* _YOUR GOAL_
Copy out all lines that hold "scene".
○ ○ ○ ○
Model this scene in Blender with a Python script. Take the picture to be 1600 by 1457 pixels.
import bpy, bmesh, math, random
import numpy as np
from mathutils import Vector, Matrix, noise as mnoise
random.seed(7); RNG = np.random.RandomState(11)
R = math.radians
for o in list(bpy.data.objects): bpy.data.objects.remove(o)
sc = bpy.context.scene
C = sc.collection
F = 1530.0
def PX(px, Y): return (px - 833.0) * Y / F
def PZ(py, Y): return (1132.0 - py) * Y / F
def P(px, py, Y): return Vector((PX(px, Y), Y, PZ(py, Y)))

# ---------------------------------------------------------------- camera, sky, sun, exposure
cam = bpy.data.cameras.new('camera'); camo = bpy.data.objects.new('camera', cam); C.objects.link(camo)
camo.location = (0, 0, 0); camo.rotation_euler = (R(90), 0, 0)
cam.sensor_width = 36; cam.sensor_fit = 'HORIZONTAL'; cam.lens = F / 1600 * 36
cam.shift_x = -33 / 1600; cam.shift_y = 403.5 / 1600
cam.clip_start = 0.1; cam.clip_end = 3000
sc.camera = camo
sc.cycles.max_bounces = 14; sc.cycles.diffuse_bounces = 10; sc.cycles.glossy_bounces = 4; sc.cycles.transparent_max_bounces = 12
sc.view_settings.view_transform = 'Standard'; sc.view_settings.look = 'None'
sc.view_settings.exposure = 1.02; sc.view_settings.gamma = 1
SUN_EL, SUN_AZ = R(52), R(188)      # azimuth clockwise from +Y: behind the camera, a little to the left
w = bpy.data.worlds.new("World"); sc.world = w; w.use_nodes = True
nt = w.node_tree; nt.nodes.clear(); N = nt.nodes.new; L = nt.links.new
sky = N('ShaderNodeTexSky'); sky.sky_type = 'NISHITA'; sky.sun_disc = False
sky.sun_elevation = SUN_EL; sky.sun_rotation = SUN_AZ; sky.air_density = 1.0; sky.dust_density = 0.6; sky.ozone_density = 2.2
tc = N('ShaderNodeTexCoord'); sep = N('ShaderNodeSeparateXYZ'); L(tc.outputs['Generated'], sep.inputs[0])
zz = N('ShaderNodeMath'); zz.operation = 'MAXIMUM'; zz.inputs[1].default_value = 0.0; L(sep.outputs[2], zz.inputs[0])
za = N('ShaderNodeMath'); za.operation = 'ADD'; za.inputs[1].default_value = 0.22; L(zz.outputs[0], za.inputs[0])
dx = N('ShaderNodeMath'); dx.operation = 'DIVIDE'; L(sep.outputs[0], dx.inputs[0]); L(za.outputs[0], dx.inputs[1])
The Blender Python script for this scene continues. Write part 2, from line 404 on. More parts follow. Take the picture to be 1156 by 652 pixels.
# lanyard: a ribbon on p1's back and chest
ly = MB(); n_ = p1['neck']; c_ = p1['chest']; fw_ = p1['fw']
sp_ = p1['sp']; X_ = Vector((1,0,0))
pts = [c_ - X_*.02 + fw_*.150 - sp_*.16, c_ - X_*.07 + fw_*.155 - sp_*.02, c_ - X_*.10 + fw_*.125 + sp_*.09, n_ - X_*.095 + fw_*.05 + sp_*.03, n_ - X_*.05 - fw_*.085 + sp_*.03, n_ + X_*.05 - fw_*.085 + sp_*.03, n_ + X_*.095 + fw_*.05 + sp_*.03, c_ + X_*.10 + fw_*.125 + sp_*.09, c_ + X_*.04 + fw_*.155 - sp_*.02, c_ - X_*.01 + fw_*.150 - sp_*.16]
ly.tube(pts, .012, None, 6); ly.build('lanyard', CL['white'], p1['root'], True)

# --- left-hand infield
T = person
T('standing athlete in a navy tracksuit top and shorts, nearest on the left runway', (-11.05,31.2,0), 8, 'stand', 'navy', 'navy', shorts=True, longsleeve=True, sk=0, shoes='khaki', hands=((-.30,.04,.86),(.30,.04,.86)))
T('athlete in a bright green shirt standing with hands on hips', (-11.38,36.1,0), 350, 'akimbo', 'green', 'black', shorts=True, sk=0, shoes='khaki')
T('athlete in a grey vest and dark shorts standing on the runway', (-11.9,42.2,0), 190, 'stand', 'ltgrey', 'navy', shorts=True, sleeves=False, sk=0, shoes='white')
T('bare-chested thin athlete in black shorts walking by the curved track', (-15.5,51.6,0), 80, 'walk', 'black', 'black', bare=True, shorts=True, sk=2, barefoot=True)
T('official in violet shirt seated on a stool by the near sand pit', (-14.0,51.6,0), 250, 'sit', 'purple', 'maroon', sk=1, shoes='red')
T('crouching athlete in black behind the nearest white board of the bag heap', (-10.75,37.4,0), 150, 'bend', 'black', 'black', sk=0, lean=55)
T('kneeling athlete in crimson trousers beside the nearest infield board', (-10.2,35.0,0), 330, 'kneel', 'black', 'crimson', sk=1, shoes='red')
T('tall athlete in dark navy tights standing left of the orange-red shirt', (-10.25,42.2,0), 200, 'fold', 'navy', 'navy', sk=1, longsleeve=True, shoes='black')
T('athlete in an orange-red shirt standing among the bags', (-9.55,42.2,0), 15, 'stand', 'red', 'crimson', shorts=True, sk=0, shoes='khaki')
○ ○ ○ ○
* _ANSWER BELOW_
Model this scene in Blender with a Python script. Take the picture to be 1600 by 1457 pixels.
sc = bpy.context.scene
The Blender Python script for this scene continues. Write part 2, from line 404 on. More parts follow. Take the picture to be 1156 by 652 pixels.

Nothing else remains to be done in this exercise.